The Flight of the Earls.
Author: McCAVITT, John.
Dublin: Gill & Macmillan, 2002. x, 277 pages. Hardback.
Until the end of the sixteenth century, Ulster was the most Gaelic part of Ireland. Fifty years later, it was the least Gaelic part. In 1607 Hugh O’Neill, Earl of Tyrone, and other Gaelic chieftains fled to the continent and settled in Rome. Their lands were declared forfeit to the crown and were cleared for the plantation of Ulster that followed.

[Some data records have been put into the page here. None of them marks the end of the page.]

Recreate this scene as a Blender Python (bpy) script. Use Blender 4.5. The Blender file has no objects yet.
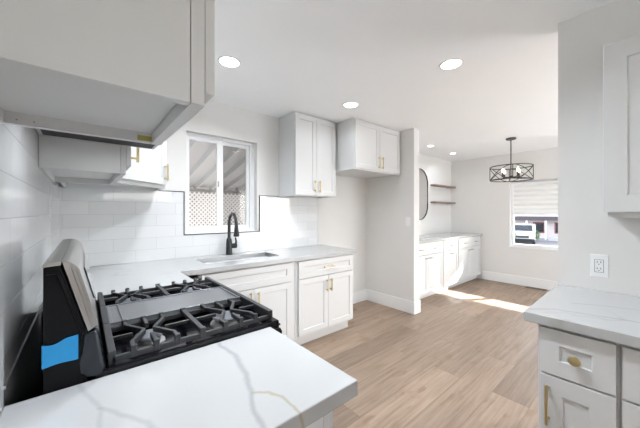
import bpy, bmesh, math, random
from mathutils import Vector, Matrix
random.seed(7)
S = bpy.context.scene
COL = S.collection

# ------------------------------------------------------------------ camera, world, sun, exposure
cam = bpy.data.cameras.new('camera')
cam_o = bpy.data.objects.new('camera', cam)
COL.objects.link(cam_o)
cam_o.location = (0.12285, -2.81345, 1.33371)
cam_o.rotation_euler = (math.radians(90), 0, math.radians(-40.2216))
cam.sensor_width = 36.0
cam.lens = 36.0 * 279.229 / 640.0
cam.shift_y = (212.692 - 214.0) / 640.0
cam.clip_start = 0.02
cam.clip_end = 300
S.camera = cam_o

S.view_settings.view_transform = 'Standard'
S.view_settings.look = 'None'
S.view_settings.gamma = 1
S.view_settings.use_curve_mapping = False
S.view_settings.exposure = 0.86
try:
    S.cycles.max_bounces = 14
    S.cycles.diffuse_bounces = 9
    S.cycles.glossy_bounces = 5
    S.cycles.use_denoising = True
    S.cycles.sample_clamp_indirect = 6
    S.cycles.caustics_reflective = False
    S.cycles.caustics_refractive = False
except Exception:
    pass

world = bpy.data.worlds.new('sky')
S.world = world
world.use_nodes = True
wn = world.node_tree
wn.nodes.clear()
w_out = wn.nodes.new('ShaderNodeOutputWorld')
w_bg = wn.nodes.new('ShaderNodeBackground')
w_sky = wn.nodes.new('ShaderNodeTexSky')
w_sky.sky_type = 'NISHITA'
w_sky.sun_disc = False
w_sky.sun_elevation = math.radians(32)
w_sky.sun_rotation = math.radians(120)
w_sky.air_density = 0.8
w_sky.dust_density = 2.5
w_bg.inputs['Strength'].default_value = 0.85
w_hs = wn.nodes.new('ShaderNodeHueSaturation')
w_hs.inputs['Saturation'].default_value = 0.4
wn.links.new(w_sky.outputs[0], w_hs.inputs['Color'])
wn.links.new(w_hs.outputs[0], w_bg.inputs['Color'])
wn.links.new(w_bg.outputs[0], w_out.inputs['Surface'])

SUN_DIR = Vector((-1.0, 0.6, -0.54))
sun = bpy.data.lights.new('sun', 'SUN')
sun.energy = 22.0
sun.angle = math.radians(0.5)
sun.color = (1.0, 0.975, 0.945)
sun_o = bpy.data.objects.new('sun', sun)
sun_o.rotation_euler = SUN_DIR.to_track_quat('-Z', 'Y').to_euler()
sun_o.location = (12, -6, 8)
COL.objects.link(sun_o)

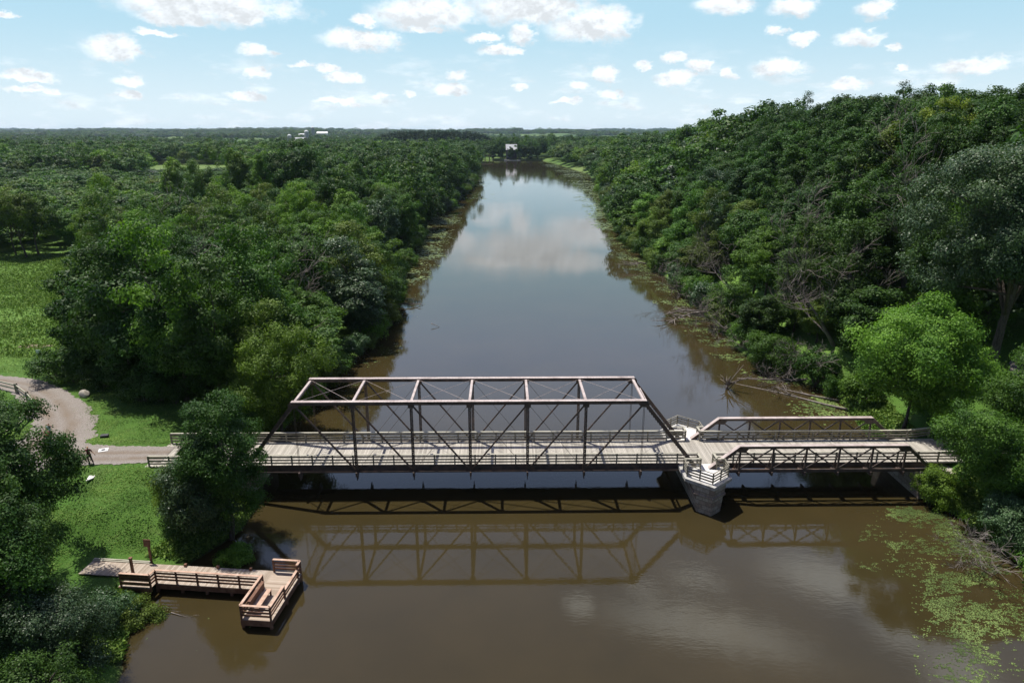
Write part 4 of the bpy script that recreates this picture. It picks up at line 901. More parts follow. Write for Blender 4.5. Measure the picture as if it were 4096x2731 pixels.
PROTO = {
 'round':     tree_proto(11, 15, 4.7, 6.0, 120, 1.0, 19000, 0.30, lobes=0.35),
 'broad':     tree_proto(12, 14, 5.4, 5.4, 135, 1.02, 20000, 0.30, lobes=0.45),
 'tall':      tree_proto(13, 18, 4.2, 8.2, 135, 0.95, 20000, 0.29, pointy=0.3, lobes=0.35),
 'ragged':    tree_proto(14, 16, 4.8, 7.0, 90, 1.0, 16000, 0.31, lobes=0.6),
 'clumpy':    tree_proto(15, 15, 4.9, 6.3, 70, 1.3, 18000, 0.30, lobes=0.5),
 'feathery':  tree_proto(16, 14, 4.4, 6.2, 130, 0.95, 19000, 0.25, lobes=0.4),
 'full':      tree_proto(17, 14, 4.6, 6.8, 165, 0.98, 24000, 0.29, lobes=0.45, low=-0.98),
 'lush':      tree_proto(18, 13, 4.8, 6.3, 115, 1.15, 22000, 0.29, lobes=0.55, low=-0.98),
}
def place_tree(x, y, h, r, kind, leaf, label, group=None, name='tree', cat='tree', rz=None, zg=None, protos=PROTO):
    cm, tm, ph = protos[kind]
    root = empty(name, (x, y, (gz(x, y) if zg is None else zg) - 0.1), rng_place.uniform(0, 6.28) if rz is None else rz)
    s = h / ph; base_r = {'round': 4.7, 'broad': 5.4, 'tall': 4.2, 'ragged': 4.8, 'clumpy': 4.9, 'feathery': 4.4, 'full': 4.6, 'lush': 4.8}[kind]
    sr = r / base_r; root.scale = (sr, sr, s)
    c = bpy.data.objects.new('crown', cm); link(c, root); c.material_slots[0].link = 'OBJECT'; c.material_slots[0].material = LEAF[leaf]
    t = bpy.data.objects.new('trunk', tm); link(t, root)
    tag(root, label, cat, group); return root
rng_place = random.Random(77)
def hero_tree(name, x, y, h, r, leaf, label, seed, ncl=150, rc=1.0, nleaf=45000, ls=0.2, rz_=None, trunk_r=0.2, ry=None, cat='tree', part='crown', lean=(0, 0), **k):
    root = empty(name, (x, y, gz(x, y) - 0.1)); tag(root, label, cat)
    rz = rz_ or h * 0.42; V, F_, t, C = crown_arrays(seed, r, ry or r, rz, h - rz, ncl, rc, nleaf, ls, **k)
    c = bpy.data.objects.new(part, mesh_np(part, V, F_, LEAF[leaf], t)); link(c, root)
    t = bpy.data.objects.new('trunk' if cat == 'tree' else 'stem', trunk_mesh('trunk', seed, h, trunk_r, C, 16, 8)); link(t, root)
    return root

# the trees one can name
hero_tree('bank_tree', -22.9, 50.0, 14.4, 3.7, 'dark', 'tall deep green tree at the near left end of the long bridge, beside the water', 101, 170, 0.85, 60000, 0.15, rz_=6.6, lobes=0.3, low=-0.98)
hero_tree('bank_tree', -24.4, 69.5, 13.6, 4.8, 'bright', 'bright yellow green tree just behind the left end of the long bridge', 102, 120, 1.15, 50000, 0.19, rz_=6.2, lobes=0.55, low=-0.9, vert=0.95)
hero_tree('maple_tree', -36.3, 42.4, 13.8, 5.3, 'dark', 'large dark green maple on the lawn at the left edge, partly hiding the gravel road', 103, 170, 1.05, 80000, 0.18, rz_=6.2, lobes=0.35, low=-0.95)
hero_tree('maple_tree', -33.0, 38.6, 12.0, 4.9, 'dark', 'dark broadleaf tree at the left edge, between the large maple and the grey green shrub', 119, 120, 1.0, 60000, 0.16, rz_=6.0, lobes=0.4, low=-0.98)
hero_tree('dogwood_shrub', -27.6, 34.6, 6.4, 2.7, 'grey', 'grey green leafy shrub on the bank below the dock, bottom left', 104, 100, 0.9, 50000, 0.12, rz_=4.0, lobes=0.45, low=-0.95, cat='shrub', part='foliage', trunk_r=0.12)
hero_tree('maple_tree', -31.8, 35.0, 10.4, 4.2, 'dark', 'dark green broadleaf tree filling the bottom left corner', 105, 120, 1.0, 60000, 0.15, rz_=4.8, lobes=0.4, low=-0.95)
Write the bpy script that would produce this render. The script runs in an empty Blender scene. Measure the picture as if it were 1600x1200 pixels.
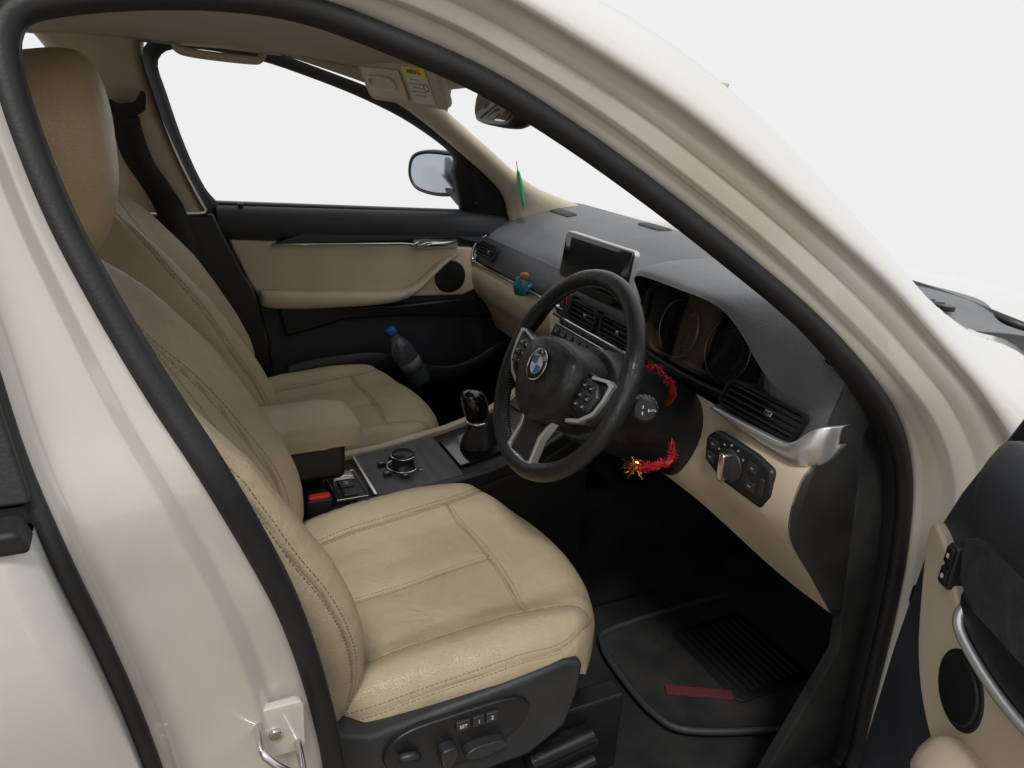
import bpy, math, random
import numpy as np
from mathutils import Vector, Matrix, noise
from mathutils.bvhtree import BVHTree
random.seed(3)
S=bpy.context.scene
V=Vector
# ------------------------------------------------------------------ materials
def mat(name,col,rough=.5,metal=0,coat=0,bump=0,bscale=200,var=0,vscale=6,seam=False,spec=.5,leather=False,sheen=0,wood=False,dirt=None,big=.45):
    m=bpy.data.materials.new(name);m.use_nodes=True;nt=m.node_tree;N=nt.nodes;L=nt.links
    p=N['Principled BSDF'];p.inputs['Roughness'].default_value=rough;p.inputs['Metallic'].default_value=metal
    p.inputs['Base Color'].default_value=(*col,1);p.inputs['Specular IOR Level'].default_value=spec
    p.inputs['Coat Weight'].default_value=coat;p.inputs['Coat Roughness'].default_value=.05
    p.inputs['Sheen Weight'].default_value=sheen
    tc=N.new('ShaderNodeTexCoord')
    base=None
    if var or dirt:
        nz=N.new('ShaderNodeTexNoise');nz.inputs['Scale'].default_value=vscale;nz.inputs['Detail'].default_value=6
        L.new(tc.outputs['Object'],nz.inputs['Vector'])
        rp=N.new('ShaderNodeValToRGB');rp.color_ramp.elements[0].position=.35;rp.color_ramp.elements[1].position=.68
        d=dirt if dirt else tuple(c*(1-var) for c in col)
        rp.color_ramp.elements[0].color=(*d,1)
        rp.color_ramp.elements[1].color=(*[min(1,c*(1+var*.5)) for c in col],1)
        L.new(nz.outputs['Fac'],rp.inputs['Fac']);base=rp.outputs['Color']
        mr=N.new('ShaderNodeMapRange');mr.inputs['To Min'].default_value=max(.02,rough-.08);mr.inputs['To Max'].default_value=min(1,rough+.1)
        L.new(nz.outputs['Fac'],mr.inputs['Value']);L.new(mr.outputs['Result'],p.inputs['Roughness'])
    if wood:
        wv=N.new('ShaderNodeTexWave');wv.bands_direction='Z';wv.inputs['Scale'].default_value=45;wv.inputs['Distortion'].default_value=9;wv.inputs['Detail'].default_value=4;wv.inputs['Detail Scale'].default_value=.6
        mp=N.new('ShaderNodeMapping');mp.inputs['Scale'].default_value=(.6,.25,1.6)
        L.new(tc.outputs['Object'],mp.inputs['Vector']);L.new(mp.outputs[0],wv.inputs['Vector'])
        rp=N.new('ShaderNodeValToRGB');rp.color_ramp.elements[0].color=(*[c*.75 for c in col],1);rp.color_ramp.elements[1].color=(*[c*1.35 for c in col],1)
        L.new(wv.outputs['Fac'],rp.inputs['Fac']);base=rp.outputs['Color']
    if seam:
        at=N.new('ShaderNodeAttribute');at.attribute_name='seam'
        mx=N.new('ShaderNodeMix');mx.data_type='RGBA'
        L.new(at.outputs['Fac'],mx.inputs['Factor'])
        if base: L.new(base,mx.inputs['A'])
        else: mx.inputs['A'].default_value=(*col,1)
        mx.inputs['B'].default_value=(*[c*.35 for c in col],1)
        base=mx.outputs['Result']
    if base: L.new(base,p.inputs['Base Color'])
    if bump:
        b=N.new('ShaderNodeBump');b.inputs['Strength'].default_value=bump;b.inputs['Distance'].default_value=.002
        if leather:
            vo=N.new('ShaderNodeTexVoronoi');vo.inputs['Scale'].default_value=bscale;vo.feature='DISTANCE_TO_EDGE'
            L.new(tc.outputs['Object'],vo.inputs['Vector'])
            mrr=N.new('ShaderNodeMapRange');mrr.inputs['From Max'].default_value=.12
            L.new(vo.outputs['Distance'],mrr.inputs['Value'])
            nb=N.new('ShaderNodeTexNoise');nb.inputs['Scale'].default_value=14;nb.inputs['Detail'].default_value=3;nb.inputs['Distortion'].default_value=.8
            L.new(tc.outputs['Object'],nb.inputs['Vector'])
            b2=N.new('ShaderNodeBump');b2.inputs['Strength'].default_value=big;b2.inputs['Distance'].default_value=.012
            L.new(nb.outputs['Fac'],b2.inputs['Height']);L.new(b2.outputs[0],b.inputs['Normal'])
            L.new(mrr.outputs['Result'],b.inputs['Height'])
        else:
            nb=N.new('ShaderNodeTexNoise');nb.inputs['Scale'].default_value=bscale;nb.inputs['Detail'].default_value=3
            L.new(tc.outputs['Object'],nb.inputs['Vector']);L.new(nb.outputs['Fac'],b.inputs['Height'])
        L.new(b.outputs[0],p.inputs['Normal'])
    return m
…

Why did O’Neill and those other chieftains flee? John McCavitt’s outstanding history gives us the answers. O’Neill had rebelled against the crown in the 1590s, had eventually been defeated at the Battle of Kinsale and had reached a nervous but secure peace settlement with the English crown. He was left in possession of his lands and was not formally threatened by London. However, crown officials in Dublin - especially the grasping Sir Arthur Chichester - maintained a campaign of harassment against O’Neill and his followers that played no small part in driving them from their ancestral lands.
Throughout the remainder of his life, O’Neill intended to return. He never did. His flight was one of the decisive moments in Irish history. It opened a way for the Ulster plantation, one of the truly crucial events in the formation of modern Ireland.